Held in May – like this week’s staging – the event had been impacted with rain but there was no threat of inclement weather reducing the tournament when he woke up on the morning of the final round.

“I pulled my curtains open to bright sunshine which was a bit disappointing,” he recounts with a wry laugh.

Despite the inevitable doubts, confidence had been growing in his game in the lead-up to the tournament.

He had started the 1990 campaign with a runner-up finish in Portugal and promptly followed it up with back-to-back top 15s in Spain a month later.

After opening the week with a 65 and 64 to jump out into a seven-shot lead at the midway stage in Monza, Boxall carded a third-round 70 to retain a commanding advantage and knew this was a chance he had to seize.

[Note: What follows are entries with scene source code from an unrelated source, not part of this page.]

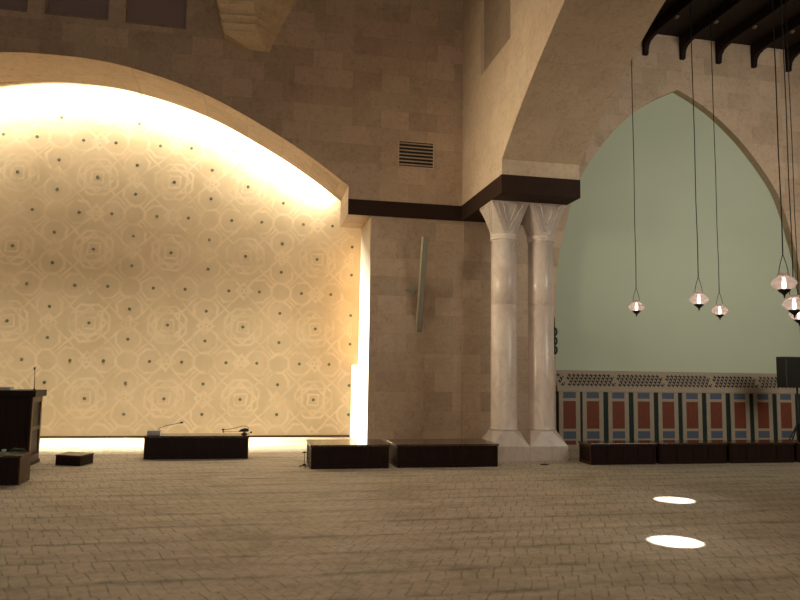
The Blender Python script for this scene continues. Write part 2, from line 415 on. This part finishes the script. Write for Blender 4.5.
# arcade wall (runs towards the viewer)
AX0, AX1 = 4.30, 5.82
AC = 11.9 - 5.82
ar = [(AC + d, 5.50 + h) for d, h in HS][::-1]; al = [(AC - d, 5.50 + h) for d, h in HS][1:]
yo = [(YW, 5.2), (11.9, 5.2)] + ar + al + [(AC-5.82, 5.2), (-3.0, 5.2), (-3.0, 13), (YW, 13)]
ny0, ny1 = 11.46, 13.15
nh = [(ny0, 7.6), (ny1, 7.6), (ny1, 10.4), (ny1-.3, 11.0), ((ny0+ny1)/2, 11.5), (ny0+.3, 11.0), (ny0, 10.4)]
struct(extrude_poly('wall_arcade', yo, [nh], AX1-AX0, M['stone_smooth'], 'X', AX0))
struct(obj('trim_3', bx(AX0+.07, AX0+.2, ny0, ny1, 7.6, 11.5), M['stone_dim']))  # blind niche panel, darker stone imitating shade in the recess
struct(obj('wall_pier_near', bx(AX0, AX1, -3.0, AC-5.82, 0, 5.2), M['stone_smooth']))
# dark bands
b = obj('trim_4', bx(1.82, AX0-.01, YW-.012, YW+.25, 4.872, 5.205), M['bronze']); struct(b)
bm = bmesh.new(); box(bm, AX0-.012, AX1+.012, 11.888, YW+.02, 4.868, 5.212)
struct(obj('trim_5', bm, M['bronze'], bevel=.004))
# bay walls and ceiling
struct(obj('wall_bay_back', bx(6.2, 13.2, YW+.19, YW+.32, 0, 8.6), M['green']))
struct(obj('wall_right', bx(15.0, 15.2, -3, 15.8, 0, 13), M['stone']))
bm = bmesh.new(); box(bm, AX1, 15.0, -3, YW, 9.66, 9.8)
struct(obj('ceiling', bm, M['plank']))
struct(obj('wall_left', bx(-12.7, -12.5, -3, 15.8, 0, 13), M['stone']))

# ------------------------------------------------------------------ ceiling beams with brackets
for i in range(7):
    x = 7.78 + .965*i
    t = thing('ceiling_beam', ['dark wooden ceiling beam ending in a bracket, %s from the arcade wall' % s for s in
        ('nearest', 'second', 'third', 'fourth', 'fifth', 'sixth', 'seventh')][i], 'beam', (x, YW, 9.40), 0, 'dark beams under the bay ceiling')
    obj('timber', bx(-.055, .055, -11, 0, 0, .26), M['beam'], t, bevel=.01)
    bm = bmesh.new()
    prof = [(0, -.31), (-.09, -.31), (-.10, -.22), (-.125, -.12), (-.20, -.045), (-.34, 0), (0, 0)]
    a = [bm.verts.new((-.05, y, z)) for y, z in prof]; c = [bm.verts.new((.05, y, z)) for y, z in prof]
    bm.faces.new(a[::-1]); bm.faces.new(c)
    for k in range(len(prof)): bm.faces.new((a[k], a[(k+1) % 7], c[(k+1) % 7], c[k]))
    obj('bracket', bm, M['beam'], t)
    for yy in (-1.3, -3.1):
        bm = lathe([(.0, -.05), (.035, -.045), (.055, -.02), (.055, 0)], 12)
        obj('boss', bm, M['boss'], t, True, loc=(0, yy, 0))
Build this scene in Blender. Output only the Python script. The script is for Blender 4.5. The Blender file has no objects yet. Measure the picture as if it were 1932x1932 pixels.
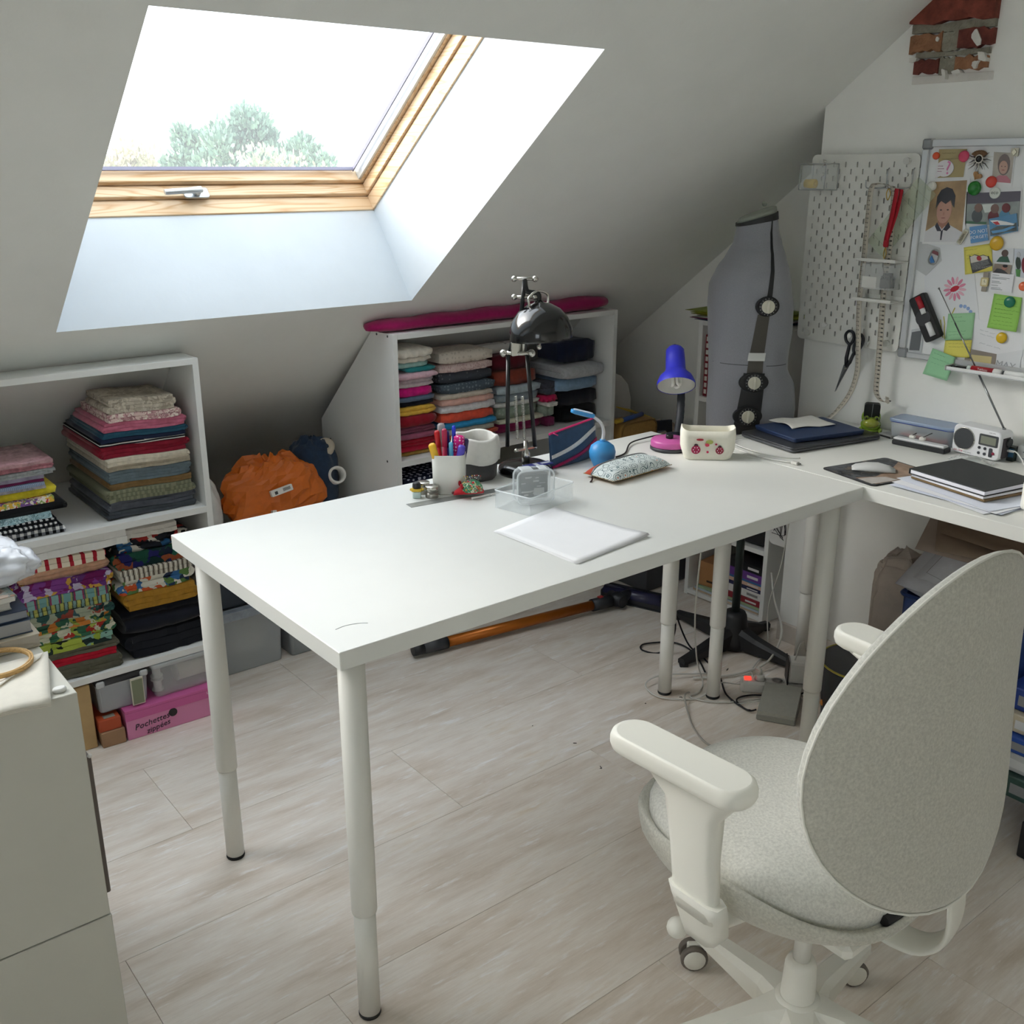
import bpy, math, random
from mathutils import Vector, Matrix

# ---------------------------------------------------------------- camera, sky, exposure
SC = bpy.context.scene
COL = SC.collection
cam_data = bpy.data.cameras.new('camera')
cam_data.sensor_fit = 'HORIZONTAL'
cam_data.sensor_width = 36.0
cam_data.lens = 36.028
cam_data.clip_start = 0.02
cam_data.clip_end = 500
cam = bpy.data.objects.new('camera', cam_data)
COL.objects.link(cam)
_R = Vector((0.7816008, -0.6237789, 0.0000948))
_U = Vector((0.1978660, 0.2480721, 0.9483192))
_F = Vector((0.5915650, 0.7411883, -0.3173180))
_M = Matrix((_R, _U, -_F)).transposed().to_4x4()
_M.translation = Vector((-0.7327, -1.3746, 1.5821))
cam.matrix_world = _M
SC.camera = cam

SKY_STRENGTH = 0.43
CLOUD_VEIL = (6.9, 7.5, 8.1, 1)
SUN_AZ = -44
SUN_GLOW = 0.85
world = bpy.data.worlds.new('overcast_sky')
SC.world = world
world.use_nodes = True
_nt = world.node_tree
_nt.nodes.clear()
_o = _nt.nodes.new('ShaderNodeOutputWorld')
_b = _nt.nodes.new('ShaderNodeBackground')
_sky = _nt.nodes.new('ShaderNodeTexSky')          # bright hazy sky, low veiled sun beyond the roof window
_sky.sky_type = 'NISHITA'
_sky.sun_disc = False
_sky.sun_elevation = math.radians(30)
_sky.sun_rotation = math.radians(SUN_AZ)
_sky.air_density = 1.0
_sky.dust_density = 6.0
_sky.ozone_density = 1.0
_hs = _nt.nodes.new('ShaderNodeHueSaturation')
_hs.inputs['Saturation'].default_value = 0.35
_hs.inputs['Value'].default_value = SUN_GLOW
_nt.links.new(_sky.outputs[0], _hs.inputs['Color'])
_veil = _nt.nodes.new('ShaderNodeMixRGB')           # even cloud veil over it
_veil.blend_type = 'ADD'
_veil.inputs[0].default_value = 1.0
_veil.inputs[2].default_value = CLOUD_VEIL
_nt.links.new(_hs.outputs[0], _veil.inputs[1])
_nt.links.new(_veil.outputs[0], _b.inputs['Color'])
_b.inputs['Strength'].default_value = SKY_STRENGTH
_nt.links.new(_b.outputs[0], _o.inputs['Surface'])

SC.view_settings.view_transform = 'Standard'
SC.view_settings.look = 'None'
SC.view_settings.gamma = 1.0
SC.view_settings.use_curve_mapping = False
SC.view_settings.exposure = 0.0
SC.cycles.use_denoising = True
SC.cycles.max_bounces = 14
SC.cycles.diffuse_bounces = 7
SC.cycles.transmission_bounces = 10
SC.cycles.transparent_max_bounces = 16
SC.cycles.caustics_refractive = False
SC.cycles.caustics_reflective = False

# ---------------------------------------------------------------- helpers
RND = random.Random(7)
PI = math.pi
H = 0.8237            # table top height


def lin(h):
    h = h.lstrip('#')
    out = []
    for i in (0, 2, 4):
        c = int(h[i:i + 2], 16) / 255.0
        out.append(c / 12.92 if c <= 0.04045 else ((c + 0.055) / 1.055) ** 2.4)
    return (out[0], out[1], out[2], 1.0)


_MATS = {}


def _new(name):
    m = bpy.data.materials.new(name)
    m.use_nodes = True
    nt = m.node_tree
    nt.nodes.clear()
    o = nt.nodes.new('ShaderNodeOutputMaterial')
    p = nt.nodes.new('ShaderNodeBsdfPrincipled')
    nt.links.new(p.outputs[0], o.inputs['Surface'])
    return m, nt, p, o


def _coord(nt, kind='Object', scale=(1, 1, 1), rot=(0, 0, 0)):
    t = nt.nodes.new('ShaderNodeTexCoord')
    mp = nt.nodes.new('ShaderNodeMapping')
    mp.inputs['Scale'].default_value = scale
    mp.inputs['Rotation'].default_value = rot
    nt.links.new(t.outputs[kind], mp.inputs['Vector'])
    return mp.outputs[0]


def _ramp(nt, fac, stops, const=False):
    r = nt.nodes.new('ShaderNodeValToRGB')
    if const:
        r.color_ramp.interpolation = 'CONSTANT'
    e = r.color_ramp.elements
    while len(e) < len(stops):
        e.new(0.5)
    for i, (p, c) in enumerate(stops):
        e[i].position = p
        e[i].color = lin(c) if isinstance(c, str) else c
    nt.links.new(fac, r.inputs['Fac'])
    return r.outputs['Color']


def _noise(nt, vec, scale, detail=3, rough=0.5):
    n = nt.nodes.new('ShaderNodeTexNoise')
    n.inputs['Scale'].default_value = scale
    n.inputs['Detail'].default_value = detail
    n.inputs['Roughness'].default_value = rough
    nt.links.new(vec, n.inputs['Vector'])
    return n.outputs['Fac']


def _bump(nt, p, height, strength, dist=0.002):
    b = nt.nodes.new('ShaderNodeBump')
    b.inputs['Strength'].default_value = strength
    b.inputs['Distance'].default_value = dist
    nt.links.new(height, b.inputs['Height'])
    nt.links.new(b.outputs[0], p.inputs['Normal'])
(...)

“After the third round, I was thinking to myself it is about time you win one now the way things have been going,” he said.

“The night before [the final round] I was a bit edgy, but I went out with David Feherty and had a couple of coffees and drinks, sitting in the old part of Monza by a church.

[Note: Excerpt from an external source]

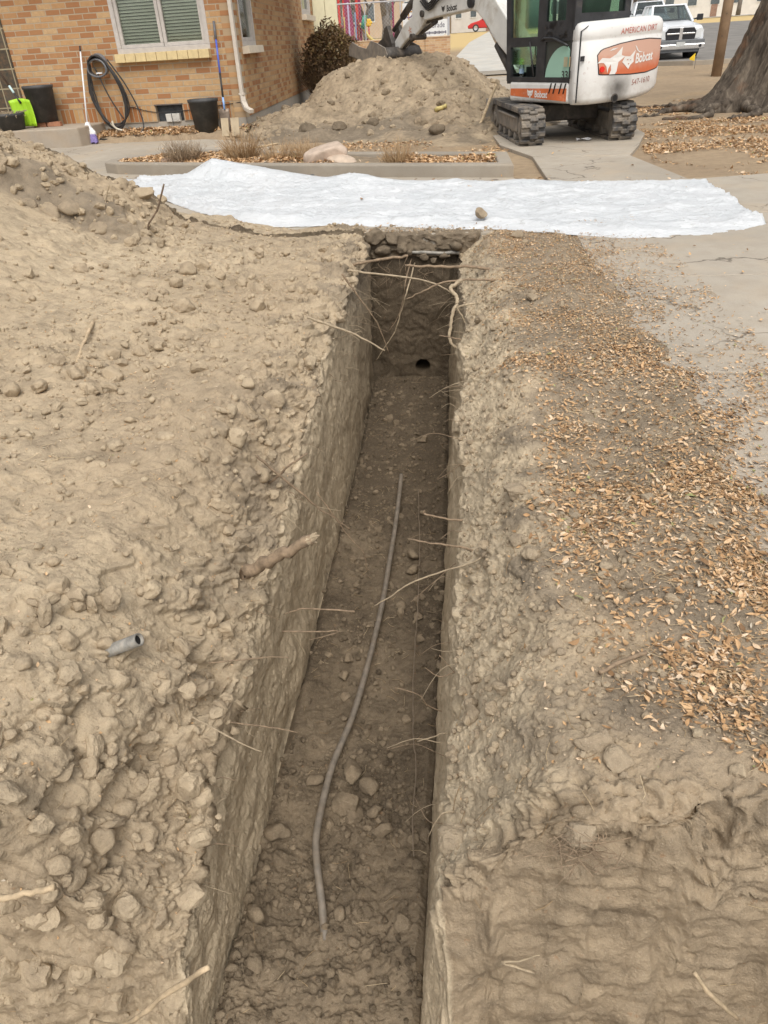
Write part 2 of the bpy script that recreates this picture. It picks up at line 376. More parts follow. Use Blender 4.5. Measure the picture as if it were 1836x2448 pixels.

“I was going to go off to bed and he said, ‘oi, where are you going?’. I said that I was going to bed and he said, ‘you won’t sleep’ so we went to a café in town.”

But there were no nerves on show when Boxall began the final round alongside Eduardo Romero and José Maria Olazábal.

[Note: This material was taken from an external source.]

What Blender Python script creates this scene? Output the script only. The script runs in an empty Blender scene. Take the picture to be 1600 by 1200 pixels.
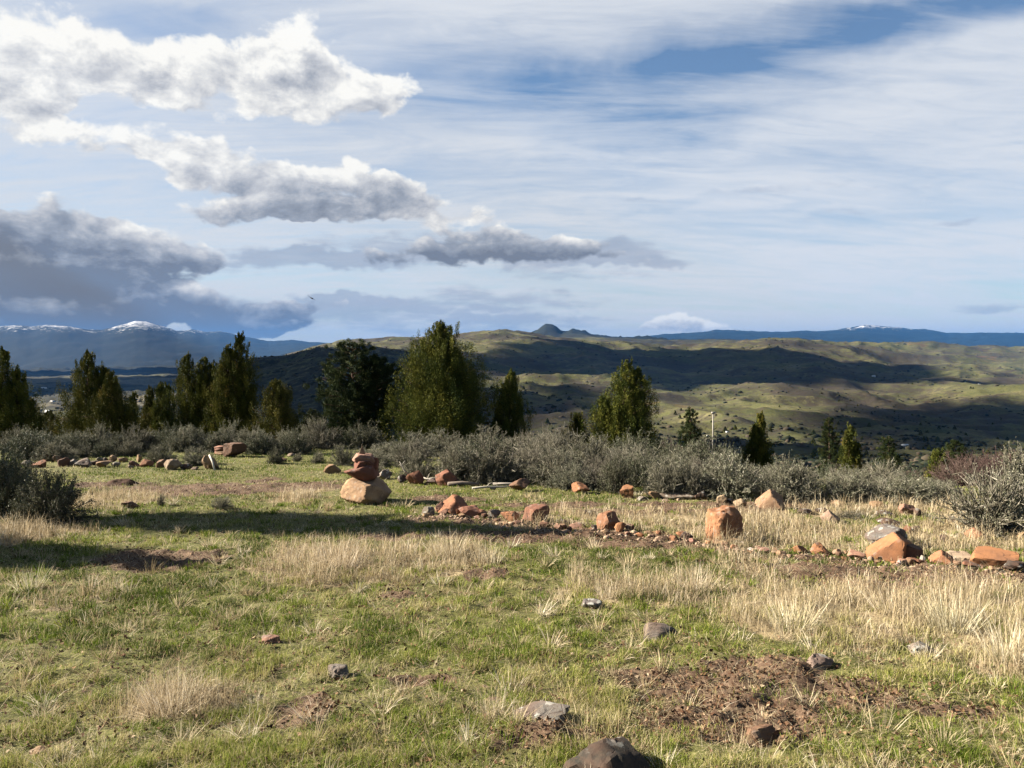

Try as he might to increase his lead further, Olazábal – then a seven-time winner on Tour – refused to make the task easy.

“I remember I birdied the first three holes and José Maria Olazábal followed me birdie-birdie-birdie,” he said.

“I thought, ‘Christ, why don’t you just let me win one will you. You have got loads of these things.

“Anyway, I kept my five-shot lead for most of the way round and I parred the last. But you still have negative thoughts going into the head, it is never over until it is over.

“A couple of good things happened for me: I holed an eight iron during that week on the 11th hole. You need all kind of things to go right for you if you are going to win but I felt comfy.”

One side note to his victory that Boxall remembers fondly is how he came to sport a logo-free yellow shirt for the final round after he had run out of his sponsored polo shirts.

“I remember my sponsor flew out for the event,” he said. “His head sort of stuck up above everyone else’s in the crowd.

“He was pointing to me on the second or third hole, saying ‘where is your shirt with our logo on it?!’”

Despite friends and family not being there for his moment of victory, it was not long before Boxall was celebrating.

“My mother and father had arranged a party at their house which I had no idea about,” he said.

“So, my sponsor drove me and I said, ‘why are you not taking me back to my house?’. He just said we’ll go and have a chat with your Dad.

“We got there and there were about 100 people there. That was quite a good evening!”

Boxall emulated some of European golf’s greatest players by winning the event, with Bernhard Langer, Sandy Lyle and Sam Torrance among those to have lifted the trophy – a feat Boxall continues to look back on with great pride.

“It is always nice to win something that has got some history to it,” he said. “There are a lot of good names who won that event.

“Even the great Seve Ballesteros never won that tournament. And he won most of them!”

Not even his first name in the event programme being misspelled as Roger to this day leaves a bad memory.

“I don’t bother asking for that to change because all the other commentary lads have so much fun out of that,” he added.

A decade later, by then a much-loved broadcaster for Sky Sports with a programme called Golf Extra, Boxall would return to Italy’s national Open to make his final appearance on Tour.

“I went back there because of Sky, really. They asked if I would go and play it and asked if I would do documentary too,” he said.

“I made the cut and finished tied for 39th, which wasn’t so bad I suppose.”

While the event is no longer held at Monza – with the tournament set for its third consecutive edition at Marco Simone Golf & Country Club – Boxall will forever be able to say he completed the Italian Job.

“It was a great week - it’s just a shame there wasn’t the prize money there is now!”